◆ Supplied entries ◆
──────────
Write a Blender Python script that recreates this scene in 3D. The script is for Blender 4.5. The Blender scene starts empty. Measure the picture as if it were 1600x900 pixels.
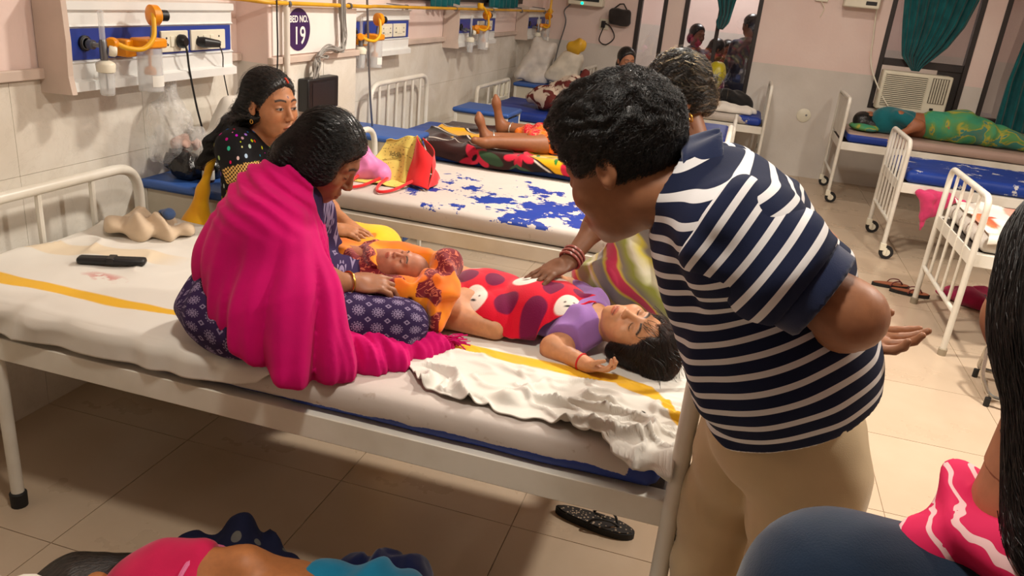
import bpy, math, random
import numpy as np
from mathutils import Vector, Matrix

SC = bpy.context.scene
COL = SC.collection
rng = random.Random(7)

# ------------------------------------------------------------ camera
F_PX = 1240.0
CAM_R = [[0.955580, 0.279442, 0.093696], [0.183452, -0.315118, -0.931153], [-0.230678, 0.906980, -0.352384]]
cam = bpy.data.cameras.new('camera')
cam.sensor_width = 36.0
cam.lens = F_PX / 1600.0 * 36.0
cam.clip_start = 0.05
camo = bpy.data.objects.new('camera', cam)
COL.objects.link(camo)
r_, d_, f_ = [Vector(v) for v in CAM_R]
m_ = Matrix((r_, -d_, -f_)).transposed().to_4x4()
m_.translation = Vector((0, 0, 1.6))
camo.matrix_world = m_
SC.camera = camo

# ------------------------------------------------------------ world, view
wd = bpy.data.worlds.new('night')
SC.world = wd
wd.use_nodes = True
wd.node_tree.nodes['Background'].inputs[0].default_value = (0.02, 0.025, 0.04, 1)
wd.node_tree.nodes['Background'].inputs[1].default_value = 0.3
SC.view_settings.view_transform = 'Standard'
SC.view_settings.look = 'None'
SC.view_settings.exposure = 0.0
SC.view_settings.gamma = 1.0
SC.view_settings.use_curve_mapping = False

# ------------------------------------------------------------ ceiling lamps of the ward (x, y, watts, size)
CEIL = 3.0
LAMPS = [(1.8, 3.0, 86, 0.26), (-0.25, 3.85, 86, 0.26), (-0.4, 0.9, 28, 0.26), (0.6, 7.0, 17, 0.26), (3.2, 4.6, 13, 0.26)]
LAMP_COL = (1.0, 0.925, 0.82)
for i, (lx, ly, lw, ls) in enumerate(LAMPS):
    ld = bpy.data.lights.new('ceiling_lamp_light', 'AREA')
    ld.shape = 'DISK'
    ld.size = ls
    ld.energy = lw
    ld.color = LAMP_COL
    lo = bpy.data.objects.new('ceiling_lamp_light', ld)
    lo.location = (lx, ly, CEIL - 0.075)
    COL.objects.link(lo)
ld = bpy.data.lights.new('next_room_light', 'AREA')
ld.size = 0.5
ld.energy = 75
ld.color = (1.0, 0.93, 0.85)
lo = bpy.data.objects.new('next_room_light', ld)
lo.location = (-0.2, 10.6, 2.85)
COL.objects.link(lo)

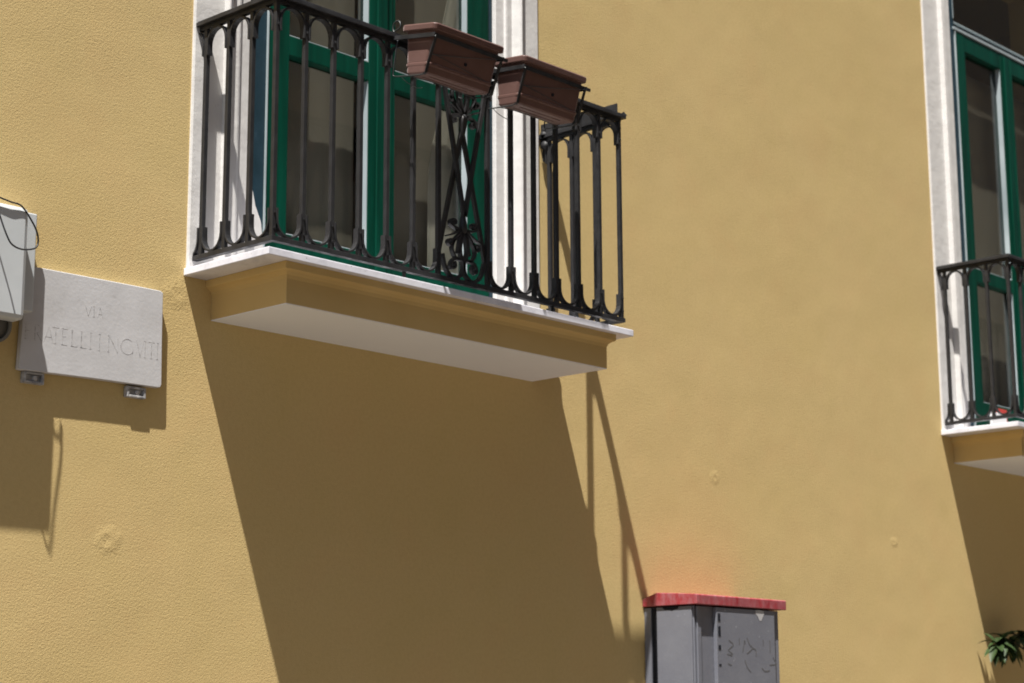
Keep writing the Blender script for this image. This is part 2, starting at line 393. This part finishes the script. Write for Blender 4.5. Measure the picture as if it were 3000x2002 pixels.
# white patch of plaster run over the blue frame at its foot
pp = MB(); ring0 = [(.300, .02), (.399, .02), (.399, .16), (.385, .26), (.355, .32), (.342, .37), (.33, .41), (.315, .44), (.305, .45), (.300, .45)]
pp.loft([[(x, .0175, G+z) for x, z in ring0], [(x, .010, G+z) for x, z in ring0]]); pp.build("plaster_patch", PLA, bld, .002)

# curtains
curtain("curtain", "dark taupe curtain filling the left leaf of the nearer door", .42, 1.0, .145, G+.1, G+2.55, CU1, folds=4, amp=.0008)
curtain("curtain", "dark taupe curtain behind the right leaf of the nearer door", 1.04, 1.72, .17, G+.1, G+2.55, CU1, folds=3, amp=.0008)
def edge1(z):
    P = [(0, 1.425), (.43, 1.426), (.67, 1.424), (.76, 1.432), (.92, 1.473), (1.05, 1.522), (1.18, 1.50), (1.43, 1.514), (1.55, 1.546), (2.6, 1.60)]
    z -= G
    for (a, xa), (b_, xb) in zip(P, P[1:]):
        if z <= b_: return xa+(xb-xa)*max(0, (z-a)/(b_-a))
    return P[-1][1]
curtain("curtain", "pale gathered curtain with a curved edge at the right side of the nearer door", 0, 1.78, .118, G+.1, G+2.6, CU2, edge1, 3, .0014)
curtain("curtain", "dark curtain behind the farther door", L+.5, L+1.75, .17, G+.1, G+2.45, CU1, folds=6, amp=.001)

# ---------------------------------------------------------------- balcony slab
def slab(x0, z0):
    Z = G+z0; b_ = MB()
    a, bb, Db, h = .1365, .1191, .4454, .1816
    def rect(o, z): return [(x0+a-o, .0, Z+z), (x0+a-o, -Db-o, Z+z), (x0+W-bb+o, -Db-o, Z+z), (x0+W-bb+o, .0, Z+z)]
    prof = [(.030, -.0296), (.030, -.055), (.028, -.059), (.016, -.064), (.005, -.074), (.0, -.088), (.0, -h)]
    b_.loft([rect(o, z) for o, z in prof])
    s_ = b_.build("balcony_slab", SLB, bld, .0015)
    sf = MB(); sf.box(x0+a+.001, x0+W-bb-.001, -Db+.001, -.0005, Z-h-.003, Z-h-.0003)
    o_ = sf.build("soffit", SOF, bld); o_.parent = s_; o_.matrix_parent_inverse = Matrix()
    m_ = MB(); m_.box(x0, x0+W, -D, .0, Z-.0294, Z)
    o_ = m_.build("marble_edge", MAR, bld, .003); o_.parent = s_; o_.matrix_parent_inverse = Matrix()
slab(0, 0); slab(L, DZ)

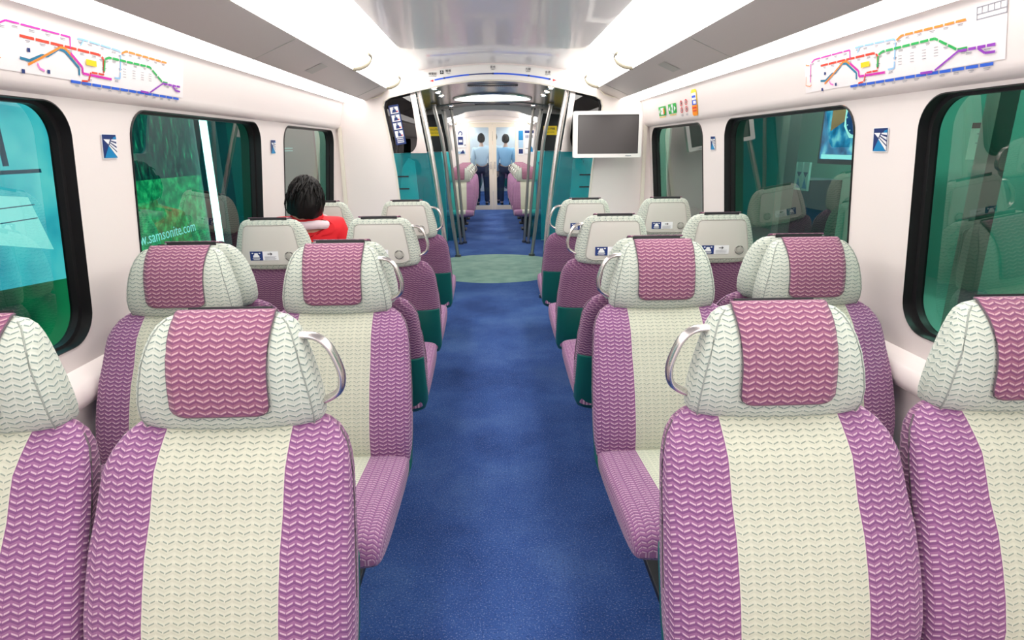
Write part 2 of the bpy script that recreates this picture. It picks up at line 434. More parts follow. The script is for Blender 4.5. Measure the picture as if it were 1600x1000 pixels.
protos = {}
def seat(x, y, face, handle, label, group):
    """face 0: front towards the camera (-y); 1: away from it"""
    key = handle
    if key not in protos: o = protos[key] = make_seat(handle)
    else: o = copy_tree(protos[key])
    o.location = (x, y, 0); o.rotation_euler.z = math.pi*face
    for k in ('group',):
        if k in o: del o[k]
    return tag(o, label, 'train seat', group)

AX, WX = .582, 1.118
rows_near = [
    (1.185, 0, 'nearest row, cushion front showing'),
    (2.079, 0, 'second row, cushion front showing'),
    (2.238, 1, 'back to back behind the second row'),
    (3.011, 1, 'grey back panel showing, nearer row'),
    (3.978, 1, 'grey back panel showing, farther row')]
for y, face, where in rows_near:
    for side in (-1, 1):
        for ax in (0, 1):
            X = side*(WX if ax else AX); hs = 0
            if not ax and y != 2.238: hs = -side if face == 0 else side
            sd = 'left' if side < 0 else 'right'
            if ax: lab = f'purple and cream seat by the {sd} wall, {where}'
            else: lab = f'purple and cream seat {sd} of the aisle, {where}'
            seat(X, y, face, hs, lab, 'purple and cream seats in the near saloon')
nth = ['first', 'second', 'third', 'fourth', 'fifth']
for i in range(5):
    y = 10.35+.84*i
    for side in (-1, 1):
        for ax in (0, 1):
            X = side*(WX if ax else AX); sd = 'left' if side < 0 else 'right'
            pos = 'window' if ax else 'aisle'
            seat(X, y, 0, 0 if ax else -side, f'purple seat in the far saloon, {nth[i]} row from the poles, {sd} {pos} side', 'seats in the far saloon')
for i in range(4):
    y = 16.9+.9*i
    for side in (-1, 1):
        sd = 'left' if side < 0 else 'right'
        seat(side*AX, y, 1, side, f'seat seen through the glass end doors, {sd} of the aisle, {nth[i]} row behind them', 'seats behind the glass end doors')

# ------------------------------------------------------------------ car body
PROF_LOW = [(1.36,0),(1.40,.04),(1.425,.25),(1.43,.56),(1.425,.585),(1.395,.60),(1.388,.625),(1.392,.655),(1.41,.675),(1.44,.685),(1.4655,.70)]
WZ0, WZ1 = .70, 1.585
def wx(z): return 1.4655-(z-.70)*(1.4655-1.385)/(1.585-.70)
PROF_UP = [(1.385,1.585),(1.368,1.588),(1.354,1.597),(1.345,1.612),(1.342,1.63)]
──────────
Can the lines from the start of the records through the line with "rng = random.Random(7)" be given again exactly, with the pictures left out?

Write a Blender Python script that recreates this scene in 3D. The script is for Blender 4.5. The Blender scene starts empty. Measure the picture as if it were 1600x900 pixels.
import bpy, math, random
import numpy as np
from mathutils import Vector, Matrix

SC = bpy.context.scene
COL = SC.collection
rng = random.Random(7)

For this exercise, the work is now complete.